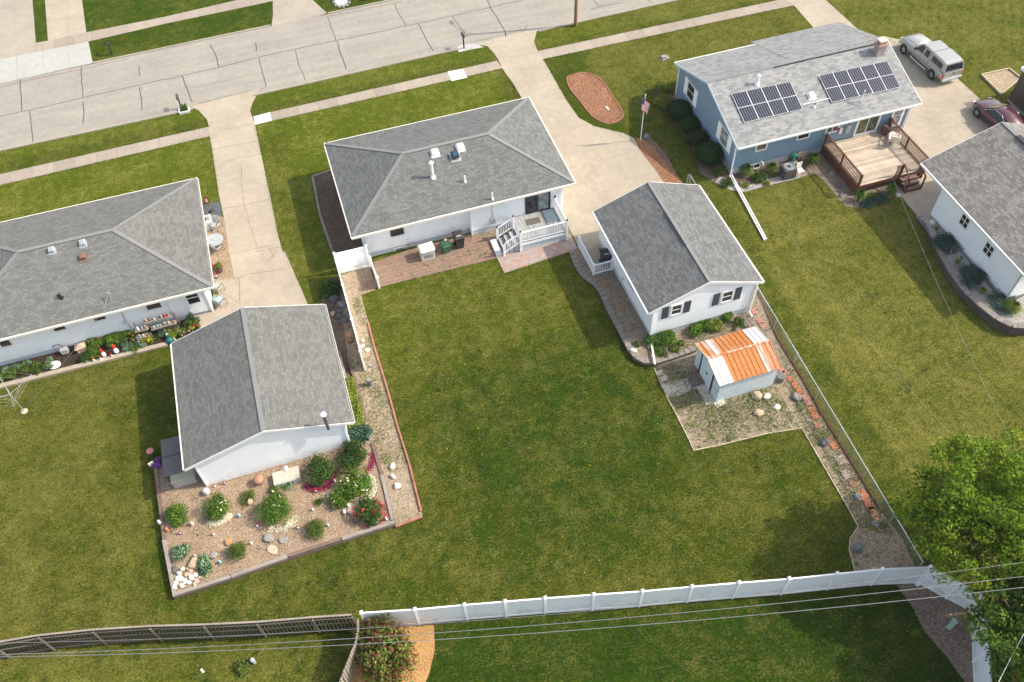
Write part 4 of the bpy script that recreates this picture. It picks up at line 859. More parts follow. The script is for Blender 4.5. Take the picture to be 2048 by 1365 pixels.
# solar arrays lying on the rear slope
cell, ns, ls, bs = new_mat('solar_cells'); uv = nd(ns, 'ShaderNodeTexCoord').outputs['Generated']; sp = nd(ns, 'ShaderNodeSeparateXYZ'); ls.new(uv, sp.inputs[0])
fx = math_n(ns, ls, 'FRACT', math_n(ns, ls, 'MULTIPLY', sp.outputs[0], 6)); fy = math_n(ns, ls, 'FRACT', math_n(ns, ls, 'MULTIPLY', sp.outputs[1], 10))
c_ = ramp(ns, ls, fx, [(0, (.36,.38,.44)), (.06, (.36,.38,.44)), (.11, (.018,.020,.034)), (1, (.018,.020,.034))]); c_ = mixc(ns, ls, 1.0, c_, ramp(ns, ls, fy, [(0, (1.5,)*3), (.04, (1.5,)*3), (.08, (1,)*3), (1, (1,)*3)]), 'MULTIPLY')
ls.new(c_, bs.inputs['Base Color']); bs.inputs['Roughness'].default_value = .22; bs.inputs['Specular IOR Level'].default_value = .35
def solar(px, nx, ny, label):
    TL, TR, BR, BL = [on_plane(x, y, y0, yc, ZE+.12, ZR+.12) for x, y in px]
    t = thing('solar_array', label, 'solar panels', (TL+BR)/2)
    n_ = (TR-TL).cross(TL-BL).normalized()
    if n_.z < 0: n_ = -n_
    P = lambda u, v: TL.lerp(TR, u).lerp(BL.lerp(BR, u), v)
    for j in range(ny):
        for i in range(nx):
            g = .010; q = [P((i+g)/nx, (j+g)/ny), P((i+1-g)/nx, (j+g)/ny), P((i+1-g)/nx, (j+1-g)/ny), P((i+g)/nx, (j+1-g)/ny)]
            f = part('solar_panel', MB().loft([[p+n_*z for p in q[::-1]] for z in (-.04, .0)]), M['white'], t)
            g = .026; q = [P((i+g)/nx, (j+g*.8)/ny), P((i+1-g)/nx, (j+g*.8)/ny), P((i+1-g)/nx, (j+1-g*.8)/ny), P((i+g)/nx, (j+1-g*.8)/ny)]
            part('cells', MB().loft([[p+n_*z for p in q[::-1]] for z in (.001, .004)]), cell, f)
    part('rails', MB().beam(P(0,.25)-n_*.09, P(1,.25)-n_*.09, .05, .06).beam(P(0,.75)-n_*.09, P(1,.75)-n_*.09, .05, .06), M['metal'], t)
solar([(1462.5,188),(1580,163.5),(1605.5,218.5),(1489,246)], 4, 2, 'smaller array of eight dark solar panels on the blue house roof')
solar([(1637.5,151.5),(1774,122),(1801,174.5),(1664,205.5)], 5, 2, 'larger array of ten dark solar panels on the blue house roof near the chimney')
# ---------------- right hand white house (gable roof along Y)
gx0, gx1, gy0, gy1, ZE, ZR = 37.75, 48.4, 23.55, 34.0, 3.3, 5.15
Hr = thing('house', 'white house with tan grey shingle roof behind the tall block retaining wall', 'house', (42, 29, 0))
rf, c = gable_roof(Hr, gx0, gx1, gy0, gy1, ZE, ZR, 'y', M['roof_right'], M['ridge_l'], .10, 43.0)
part('ridge_vent', MB().beam((43.0, 26, ZR+.05), (43.0, 32.5, ZR+.05), .34, .06), M['black'], rf)
sl_ = (ZR-ZE)/(43.0-gx0); gable_body(Hr, 38.12, 48.0, 24.05, 31.9, 0, ZE+.37*sl_-.11, ZR-.11, 'y', M['siding'], 43.0, .50, M['found_g'])
gutters(Hr, [(gx0-.1, gy0, ZE-.15, gx0-.004, gy1, ZE-.02)], M['trim'])
for y in (gy0-.035, gy1+.004): part('rake_trim', MB().loft([[(gx0, yy, ZE-.17),(43, yy, ZR-.17),(43, yy, ZR),(gx0, yy, ZE)] for yy in (y, y+.03)]), M['trim'], Hr)
for px in ((1930,443), (1978,500)): q = PX(*px, 38.12); win_x(Hr, 38.12, q.y-.33, q.y+.33, q.z-.38, q.z+.38, M['trim'], M['glass'], (1, 1), .08)
part('downspout', MB().beam((38.05, 24.0, .4), (38.05, 24.0, 3.2), .09, .08), M['p_grey'], Hr)
# ---------------- brown building at the right edge
wb = thing('brown_building', 'dark brown sided building corner at the upper right edge with white eave trim', 'building', G(2045,200))
q = G(2015,202,0); bx, by = q.x, q.y-2.6
part('wall', MB().box(bx, by-9, 0, bx+8, by+2.6, 2.7), siding('brown_siding', (.12,.085,.065), .2, .8), wb); KEEP_OUT.append([(bx,by-9),(bx+8,by-9),(bx+8,by+2.6),(bx,by+2.6)])
part('roof', MB().box(bx-.05, by-9.1, 2.72, bx+8.2, by+2.7, 2.85), M['roof_gar'], wb); part('eave_trim', MB().box(bx-.12, by-9.1, 2.70, bx-.055, by+2.75, 2.90).box(bx-.08, by+2.71, 2.70, bx+8, by+2.78, 2.90), M['white'], wb)
part('base_trim', MB().box(bx-.06, by-9, .0, bx-.01, by+2.6, .16), M['p_grey'], wb)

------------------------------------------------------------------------

- REQUIREMENTS
Repeat the material verbatim. Do not carry over any picture.

- SOLUTION TO THIS PROBLEM
Write part 4 of the bpy script that recreates this picture. It picks up at line 859. More parts follow. The script is for Blender 4.5. Take the picture to be 2048 by 1365 pixels.
# solar arrays lying on the rear slope
cell, ns, ls, bs = new_mat('solar_cells'); uv = nd(ns, 'ShaderNodeTexCoord').outputs['Generated']; sp = nd(ns, 'ShaderNodeSeparateXYZ'); ls.new(uv, sp.inputs[0])
fx = math_n(ns, ls, 'FRACT', math_n(ns, ls, 'MULTIPLY', sp.outputs[0], 6)); fy = math_n(ns, ls, 'FRACT', math_n(ns, ls, 'MULTIPLY', sp.outputs[1], 10))
c_ = ramp(ns, ls, fx, [(0, (.36,.38,.44)), (.06, (.36,.38,.44)), (.11, (.018,.020,.034)), (1, (.018,.020,.034))]); c_ = mixc(ns, ls, 1.0, c_, ramp(ns, ls, fy, [(0, (1.5,)*3), (.04, (1.5,)*3), (.08, (1,)*3), (1, (1,)*3)]), 'MULTIPLY')
ls.new(c_, bs.inputs['Base Color']); bs.inputs['Roughness'].default_value = .22; bs.inputs['Specular IOR Level'].default_value = .35
def solar(px, nx, ny, label):
    TL, TR, BR, BL = [on_plane(x, y, y0, yc, ZE+.12, ZR+.12) for x, y in px]
    t = thing('solar_array', label, 'solar panels', (TL+BR)/2)
    n_ = (TR-TL).cross(TL-BL).normalized()
    if n_.z < 0: n_ = -n_
    P = lambda u, v: TL.lerp(TR, u).lerp(BL.lerp(BR, u), v)
    for j in range(ny):
        for i in range(nx):
            g = .010; q = [P((i+g)/nx, (j+g)/ny), P((i+1-g)/nx, (j+g)/ny), P((i+1-g)/nx, (j+1-g)/ny), P((i+g)/nx, (j+1-g)/ny)]
            f = part('solar_panel', MB().loft([[p+n_*z for p in q[::-1]] for z in (-.04, .0)]), M['white'], t)
            g = .026; q = [P((i+g)/nx, (j+g*.8)/ny), P((i+1-g)/nx, (j+g*.8)/ny), P((i+1-g)/nx, (j+1-g*.8)/ny), P((i+g)/nx, (j+1-g*.8)/ny)]
            part('cells', MB().loft([[p+n_*z for p in q[::-1]] for z in (.001, .004)]), cell, f)
    part('rails', MB().beam(P(0,.25)-n_*.09, P(1,.25)-n_*.09, .05, .06).beam(P(0,.75)-n_*.09, P(1,.75)-n_*.09, .05, .06), M['metal'], t)
solar([(1462.5,188),(1580,163.5),(1605.5,218.5),(1489,246)], 4, 2, 'smaller array of eight dark solar panels on the blue house roof')
solar([(1637.5,151.5),(1774,122),(1801,174.5),(1664,205.5)], 5, 2, 'larger array of ten dark solar panels on the blue house roof near the chimney')
# ---------------- right hand white house (gable roof along Y)
gx0, gx1, gy0, gy1, ZE, ZR = 37.75, 48.4, 23.55, 34.0, 3.3, 5.15
Hr = thing('house', 'white house with tan grey shingle roof behind the tall block retaining wall', 'house', (42, 29, 0))
rf, c = gable_roof(Hr, gx0, gx1, gy0, gy1, ZE, ZR, 'y', M['roof_right'], M['ridge_l'], .10, 43.0)
part('ridge_vent', MB().beam((43.0, 26, ZR+.05), (43.0, 32.5, ZR+.05), .34, .06), M['black'], rf)
sl_ = (ZR-ZE)/(43.0-gx0); gable_body(Hr, 38.12, 48.0, 24.05, 31.9, 0, ZE+.37*sl_-.11, ZR-.11, 'y', M['siding'], 43.0, .50, M['found_g'])
gutters(Hr, [(gx0-.1, gy0, ZE-.15, gx0-.004, gy1, ZE-.02)], M['trim'])
for y in (gy0-.035, gy1+.004): part('rake_trim', MB().loft([[(gx0, yy, ZE-.17),(43, yy, ZR-.17),(43, yy, ZR),(gx0, yy, ZE)] for yy in (y, y+.03)]), M['trim'], Hr)
for px in ((1930,443), (1978,500)): q = PX(*px, 38.12); win_x(Hr, 38.12, q.y-.33, q.y+.33, q.z-.38, q.z+.38, M['trim'], M['glass'], (1, 1), .08)
part('downspout', MB().beam((38.05, 24.0, .4), (38.05, 24.0, 3.2), .09, .08), M['p_grey'], Hr)
# ---------------- brown building at the right edge
wb = thing('brown_building', 'dark brown sided building corner at the upper right edge with white eave trim', 'building', G(2045,200))
q = G(2015,202,0); bx, by = q.x, q.y-2.6
part('wall', MB().box(bx, by-9, 0, bx+8, by+2.6, 2.7), siding('brown_siding', (.12,.085,.065), .2, .8), wb); KEEP_OUT.append([(bx,by-9),(bx+8,by-9),(bx+8,by+2.6),(bx,by+2.6)])
part('roof', MB().box(bx-.05, by-9.1, 2.72, bx+8.2, by+2.7, 2.85), M['roof_gar'], wb); part('eave_trim', MB().box(bx-.12, by-9.1, 2.70, bx-.055, by+2.75, 2.90).box(bx-.08, by+2.71, 2.70, bx+8, by+2.78, 2.90), M['white'], wb)
part('base_trim', MB().box(bx-.06, by-9, .0, bx-.01, by+2.6, .16), M['p_grey'], wb)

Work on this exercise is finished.